Saudi Arabia’s National Commercial Bank (NCB) and Riyad Bank have begun preliminary discussions to study the possibility of a merger, an important step in the financial sector in the country.
The NCB said in a press statement on Saudi Tadawul website Monday that entering into these discussions does not necessarily mean that the merger will take place between the two parties.
It further added that any agreement would be subject to regulatory and shareholder approvals of both banks, and there would be no forced job losses.
The National Bank pointed out that coordination with the Saudi Arabian Monetary Agency (SAMA) regarding the merger requirements was initiated before the start of these talks. However, it explained in the press statement that "formal approvals are still required before the merger is completed."

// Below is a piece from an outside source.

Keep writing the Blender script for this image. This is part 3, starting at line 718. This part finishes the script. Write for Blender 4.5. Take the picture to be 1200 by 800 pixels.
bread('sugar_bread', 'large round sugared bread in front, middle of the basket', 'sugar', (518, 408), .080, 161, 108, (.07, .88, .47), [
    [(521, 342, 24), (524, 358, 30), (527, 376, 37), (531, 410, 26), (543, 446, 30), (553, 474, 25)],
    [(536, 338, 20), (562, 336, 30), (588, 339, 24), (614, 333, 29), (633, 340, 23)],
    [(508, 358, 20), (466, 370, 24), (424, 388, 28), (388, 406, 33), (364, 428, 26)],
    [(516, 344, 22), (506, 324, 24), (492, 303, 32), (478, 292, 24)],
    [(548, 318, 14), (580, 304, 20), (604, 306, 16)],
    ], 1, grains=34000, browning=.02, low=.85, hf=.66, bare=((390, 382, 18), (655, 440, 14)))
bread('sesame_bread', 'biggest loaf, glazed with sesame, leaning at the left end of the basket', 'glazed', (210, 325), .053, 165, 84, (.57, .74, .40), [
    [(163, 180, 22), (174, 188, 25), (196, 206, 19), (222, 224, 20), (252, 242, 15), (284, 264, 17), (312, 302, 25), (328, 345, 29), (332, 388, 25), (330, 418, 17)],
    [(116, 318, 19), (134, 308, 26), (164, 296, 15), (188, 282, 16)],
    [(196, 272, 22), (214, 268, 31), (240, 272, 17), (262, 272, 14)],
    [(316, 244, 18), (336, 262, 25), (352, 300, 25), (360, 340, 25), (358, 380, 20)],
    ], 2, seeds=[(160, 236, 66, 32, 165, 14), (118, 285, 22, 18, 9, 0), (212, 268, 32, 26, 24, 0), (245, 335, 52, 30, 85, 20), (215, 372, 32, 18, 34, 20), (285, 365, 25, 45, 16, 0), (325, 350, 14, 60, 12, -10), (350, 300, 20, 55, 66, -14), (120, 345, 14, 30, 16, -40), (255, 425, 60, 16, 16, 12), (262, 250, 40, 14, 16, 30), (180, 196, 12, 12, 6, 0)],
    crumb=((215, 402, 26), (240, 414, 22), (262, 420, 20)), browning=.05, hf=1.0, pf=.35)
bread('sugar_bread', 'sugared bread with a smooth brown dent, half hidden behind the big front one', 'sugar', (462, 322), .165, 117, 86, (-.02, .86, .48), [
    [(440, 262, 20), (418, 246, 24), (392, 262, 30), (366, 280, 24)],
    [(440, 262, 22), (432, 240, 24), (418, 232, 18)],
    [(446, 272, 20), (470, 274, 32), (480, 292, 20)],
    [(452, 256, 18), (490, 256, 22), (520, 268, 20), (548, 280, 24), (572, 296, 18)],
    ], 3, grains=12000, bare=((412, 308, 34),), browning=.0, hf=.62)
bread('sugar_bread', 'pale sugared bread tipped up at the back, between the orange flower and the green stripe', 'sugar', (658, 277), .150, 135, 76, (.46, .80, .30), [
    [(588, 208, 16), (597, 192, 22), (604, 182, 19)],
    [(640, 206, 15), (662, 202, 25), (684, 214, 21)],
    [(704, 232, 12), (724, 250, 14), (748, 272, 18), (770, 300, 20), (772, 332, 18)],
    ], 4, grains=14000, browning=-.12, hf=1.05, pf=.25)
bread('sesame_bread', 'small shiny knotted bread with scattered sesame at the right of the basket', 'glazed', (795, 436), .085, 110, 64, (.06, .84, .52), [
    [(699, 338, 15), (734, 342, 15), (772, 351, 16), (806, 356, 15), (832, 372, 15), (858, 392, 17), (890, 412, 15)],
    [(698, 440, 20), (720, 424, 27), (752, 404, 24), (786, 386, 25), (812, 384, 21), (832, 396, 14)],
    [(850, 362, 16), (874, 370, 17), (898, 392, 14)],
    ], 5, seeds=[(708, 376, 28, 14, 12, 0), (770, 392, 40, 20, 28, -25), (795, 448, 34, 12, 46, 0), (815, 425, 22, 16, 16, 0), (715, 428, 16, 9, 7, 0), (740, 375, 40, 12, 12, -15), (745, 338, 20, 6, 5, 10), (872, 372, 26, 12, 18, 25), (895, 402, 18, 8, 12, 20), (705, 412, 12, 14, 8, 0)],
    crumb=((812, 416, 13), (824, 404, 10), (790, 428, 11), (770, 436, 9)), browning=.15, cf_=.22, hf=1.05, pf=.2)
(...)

NCB indicated that any future developments will be announced in a timely manner, confirming that shareholders will be informed of any upcoming developments in this regard.
Riyad Bank also announced its board of directors’ approval to start preliminary discussions with NCB regarding the merger of the two banks.
If completed, the merger will lead to a very strong capital structure with each bank’s capital reaching about $8 billion.
The announcement of merger discussions follows the signing of a binding merger agreement in October by Saudi British Bank (SABB) and al-Awwal Banks.
The Financial Sector Development Program 2020, recently announced by Saudi Arabia, is a new global model for exploring development and overcoming challenges, thus creating a very strong financial sector in all its details in line with Vision 2030.
The Program, is one of the 12 executive programs launched by the Council of Economic and Development Affairs (CEDA) to achieve the objectives of Vision 2030. It seeks to develop the financial sector as a diversified and effective financial services sector to support the development of the national economy by stimulating savings, finance and investment.